Did I mention that I broke my foot last week? Did I mention that this has played havoc with my plans to double or triple my daily walks of 2-3 miles each? Did I mention I've been feeling a bit discouraged, not to mention being in pain? OK, that's enough whining, way more than enough whining. This break is not nearly as bad as the other one -- three years ago, I shattered the cuboid in my right foot after falling about 8 feet off a ladder from a loft to the kitchen floor of a friend's cabin. That one took nearly a year to heal, and I still have twinges in my foot from time to time. This time, it's my left foot and the break is not nearly as bad, although it is in that same cuboid area. This time, I was coming down some wooden steps (skipping happily in the bright spring sunshine, if truth be told) and I simply slipped. Simply slipped while skipping in spring. (oh jeez.) It didn't help that the tread on my shoes was worn down to nearly nothing and that I had had "Buy New Walking Shoes" on my To-Do list for nearly three months . . .

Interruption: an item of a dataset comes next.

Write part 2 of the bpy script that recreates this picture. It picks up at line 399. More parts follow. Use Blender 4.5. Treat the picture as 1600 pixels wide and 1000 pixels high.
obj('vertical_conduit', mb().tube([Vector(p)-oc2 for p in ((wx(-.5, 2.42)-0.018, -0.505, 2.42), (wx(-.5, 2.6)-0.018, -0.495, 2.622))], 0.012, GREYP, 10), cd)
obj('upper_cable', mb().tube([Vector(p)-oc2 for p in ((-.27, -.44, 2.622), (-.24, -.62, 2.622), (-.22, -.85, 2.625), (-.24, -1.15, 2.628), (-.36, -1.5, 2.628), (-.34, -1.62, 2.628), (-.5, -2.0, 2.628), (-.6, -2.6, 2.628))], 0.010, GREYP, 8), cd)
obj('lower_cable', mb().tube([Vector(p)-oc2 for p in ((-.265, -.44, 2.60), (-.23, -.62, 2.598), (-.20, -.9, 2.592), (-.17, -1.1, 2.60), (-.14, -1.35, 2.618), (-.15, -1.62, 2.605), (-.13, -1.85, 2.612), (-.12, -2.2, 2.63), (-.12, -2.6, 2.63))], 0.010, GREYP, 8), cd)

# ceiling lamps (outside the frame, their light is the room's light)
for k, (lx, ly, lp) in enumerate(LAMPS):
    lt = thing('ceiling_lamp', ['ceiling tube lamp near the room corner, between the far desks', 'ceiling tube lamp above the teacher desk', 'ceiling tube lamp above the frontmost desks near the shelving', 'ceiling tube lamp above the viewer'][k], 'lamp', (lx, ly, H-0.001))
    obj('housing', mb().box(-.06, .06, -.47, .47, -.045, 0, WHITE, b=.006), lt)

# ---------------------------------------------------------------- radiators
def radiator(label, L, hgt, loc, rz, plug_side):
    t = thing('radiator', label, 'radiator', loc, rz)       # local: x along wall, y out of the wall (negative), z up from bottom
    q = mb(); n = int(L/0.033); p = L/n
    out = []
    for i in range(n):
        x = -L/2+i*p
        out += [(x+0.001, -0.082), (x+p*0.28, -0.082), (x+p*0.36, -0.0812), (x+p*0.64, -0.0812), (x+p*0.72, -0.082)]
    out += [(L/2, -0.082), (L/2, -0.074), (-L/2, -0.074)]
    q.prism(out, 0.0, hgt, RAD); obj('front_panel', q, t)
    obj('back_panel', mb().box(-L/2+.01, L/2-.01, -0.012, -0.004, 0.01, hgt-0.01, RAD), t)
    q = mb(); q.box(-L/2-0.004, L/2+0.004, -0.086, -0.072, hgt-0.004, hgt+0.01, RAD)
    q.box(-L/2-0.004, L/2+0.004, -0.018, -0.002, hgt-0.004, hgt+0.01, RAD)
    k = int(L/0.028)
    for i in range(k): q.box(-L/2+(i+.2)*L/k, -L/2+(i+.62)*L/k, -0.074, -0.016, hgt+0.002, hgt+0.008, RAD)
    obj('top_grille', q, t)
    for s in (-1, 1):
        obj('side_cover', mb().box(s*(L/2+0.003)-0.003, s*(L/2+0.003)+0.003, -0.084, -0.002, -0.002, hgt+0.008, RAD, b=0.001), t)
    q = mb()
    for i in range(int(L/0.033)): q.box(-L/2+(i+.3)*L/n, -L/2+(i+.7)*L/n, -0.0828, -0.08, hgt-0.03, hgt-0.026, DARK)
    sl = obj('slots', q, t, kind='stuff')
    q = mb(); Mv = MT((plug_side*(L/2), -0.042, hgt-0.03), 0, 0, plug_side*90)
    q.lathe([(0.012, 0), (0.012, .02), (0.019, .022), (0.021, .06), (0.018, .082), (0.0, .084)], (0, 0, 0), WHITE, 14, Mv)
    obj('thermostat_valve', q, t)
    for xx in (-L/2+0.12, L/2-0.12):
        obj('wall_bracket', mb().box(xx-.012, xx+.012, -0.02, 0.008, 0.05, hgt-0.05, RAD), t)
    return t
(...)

I have still managed to get around, upstairs and down, out the door to community meetings (oh those small town politics), across the street to staff the neighborhood garage sale for a couple of hours, even into town to see my dad and hook up his new high speed internet access (I am sooooo jealous). But I've been spending most of my time here on the couch in the Gathering Room (aka the Great Room), listening to music, watching DVD's, checking my email on my laptop, working on artwork and website work and reading and napping and reading some more.

Meanwhile my Muse has been languishing, as I have not been paying enough Attention to Her. She needs to be fed and watered. With daily journaling and sketching and Tarot readings, not to mention walking (which will have to stay on hold for awhile).

I've been feeling guilty for not blogging (or journaling or sketching) and of course, guilt does nothing but make us wallow even more in our bad habits. So just do it, darlin', I would say to someone else. And so I did. And here we are. Blogging once again.